Per questo motivo, il Presidente della Repubblica, nel promulgare il c.d. decreto sicurezza, tenne a precisare che restavano “fermi gli obblighi costituzionali e internazionali dello Stato, pur se non espressamente richiamati nel testo normativo, e, in particolare, quanto direttamente disposto dall’art. 10 della Costituzione e quanto discende dagli impegni internazionali assunti dall’Italia”. Ed è per questo motivo che la Corte costituzionale, riprendendo tale monito, ha invitato ad interpretare ed applicare la protezione speciale, in sede amministrativa e giudiziale, rispettando in modo rigoroso gli obblighi costituzionali o internazionali in materia, nonostante l’esplicito riferimento ad essi fosse stato abrogato, allo scopo di contenere il paventato effetto restrittivo dei diritti dello straniero, pena un suo eventuale intervento censorio (sentenza n. 194/2019).

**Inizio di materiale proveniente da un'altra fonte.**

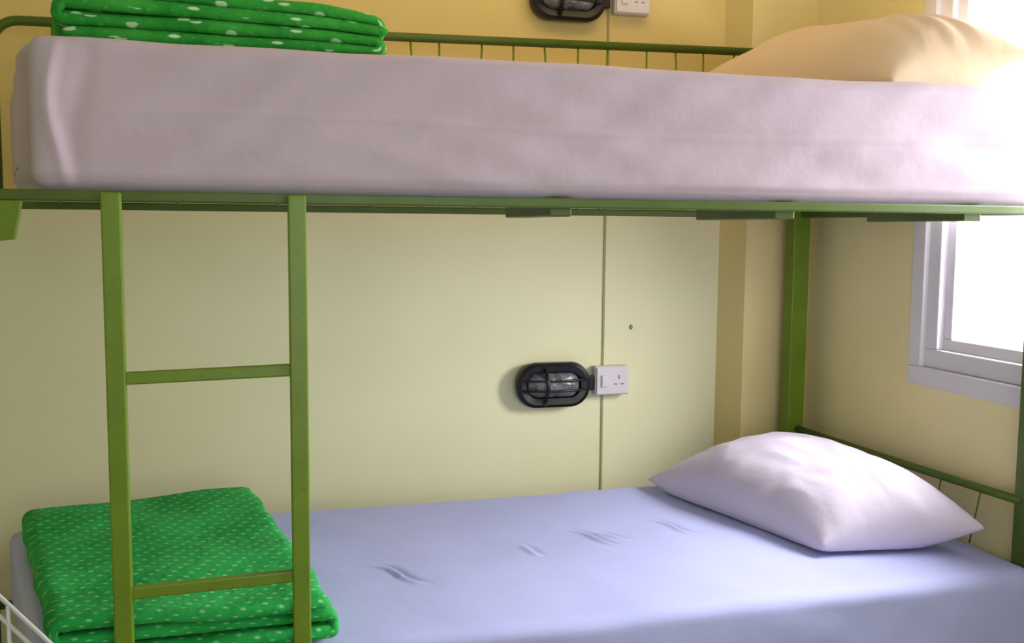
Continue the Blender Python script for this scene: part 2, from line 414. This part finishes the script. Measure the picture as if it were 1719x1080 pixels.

Ed è in questa prospettiva che, ai fini del riconoscimento della protezione speciale, va comparato il livello di tutela dei diritti del richiedente in caso di rimpatrio ed il grado d’integrazione che egli dimostri d’aver raggiunto perché, ad esempio, lavora, parla italiano, ha una casa, manda i figli all’asilo o a scuola, partecipa ad associazioni presenti nel territorio (Cass., sez. un. civ. 24413/2021).
Da tutto ciò si vuole ora tornare indietro: i permessi di soggiorno per protezione speciale verrebbero abrogati, senza nemmeno più la possibilità di convertirli in permessi per motivi di lavoro (sub emendamento Gasparri); gli stranieri affetti da patologie di particolare gravità potrebbero essere espulsi se adeguatamente curabili nel paese di origine (ancora Gasparri); le calamità per avere un permesso di soggiorno non devono essere più gravi ma eccezionali (sempre Gasparri); non si terrebbe più conto dei vincoli familiari dell’interessato e dell’effettivo suo inserimento sociale; si consentirebbe l’espulsione ed il respingimento dello straniero anche in presenza del fondato rischio che ciò comporti una violazione del diritto al rispetto della sua vita privata e familiare, sancito dall’art. 8 della Convenzione europea per la salvaguardia dei diritti dell’uomo. Una fonte internazionale di cui, con l’art. 10 della nostra Costituzione, la protezione speciale costituisce attuazione e la cui abrogazione quindi costituirebbe loro grave violazione. Sempre in nome del “buonsenso”, of course (ops).